The market put together another nice advance today, finally pushing the Nasdaq above its December highs, but stalling at the 2200 level. Who knows why? Certainly good reactions to earnings have trumped the bad reactions over the past few weeks. Crude oil tagged $60 again today, but that doesn’t seem to matter much at the moment.
The pundits are touting the Dow Industrials finishing at a 3-month high. The fact is, the Dow is still badly lagging the rest of the market, and remains nearly 300 points shy of its March highs, unable to confirm the new highs of many other indices.
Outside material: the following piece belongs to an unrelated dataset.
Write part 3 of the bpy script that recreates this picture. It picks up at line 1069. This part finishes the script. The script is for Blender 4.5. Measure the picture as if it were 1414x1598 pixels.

Today the Industrials picked up 68 points (+0.6%) to 10706. The S&P 500 added to its highs, picking up 7 points (+0.6%) to 1244 and the Nasdaq moved up 12 points (+0.6%) to 2198. The smaller stocks did even better, with the Russell 2000 gaining 8 points (+1.2%) to 683, and the S&P Small and Mid-cap indices gaining 0.9 and 1.3% respectively. The Dow Transports had another strong day, gaining 1.5% and the Dow Utilites were up 0.8%. Bonds joined stocks in moving higher, pushing the 5-year yield down to 4.04% and the 10-year to 4.20%.
Market internals were quite strong on healthy volume. Both advances/declines and up/down volume came in at better to 7 to 3 on the NYSE and just under 2 to 1 on the Nasdaq. New highs/lows were 412/38 on the NYSE and 227/19 on the Nasdaq.
The good fortune was widespread in that most groups finished in the green, but only a few put up big numbers, like HMOs (getting some back, up 3.5%), housing stocks (+2.4%), steel stocks (+2.2%), chemicals (+1.5%), transportation stocks (+1.3%), REITs (+1.2%) and disk drives (+1.0%). No groups posted significant losses.
Crude oil touched $60 before falling back to close at $59.94/barrel, up 83 cents. The dollar fell on world currency markets, the dollar index dropping 0.5% to 89.33, and the price of gold snuck up to $428/ounce.
With the exception of the Dow, the market still looks pretty strong. I’m sure the bulls would like to see the Dow making new highs, but the internals are still healthy and the small and mid-cap stocks are picking up the slack from some of the mega-caps. We’ll see how far this goes, and just hang on for the ride as long as it’s moving.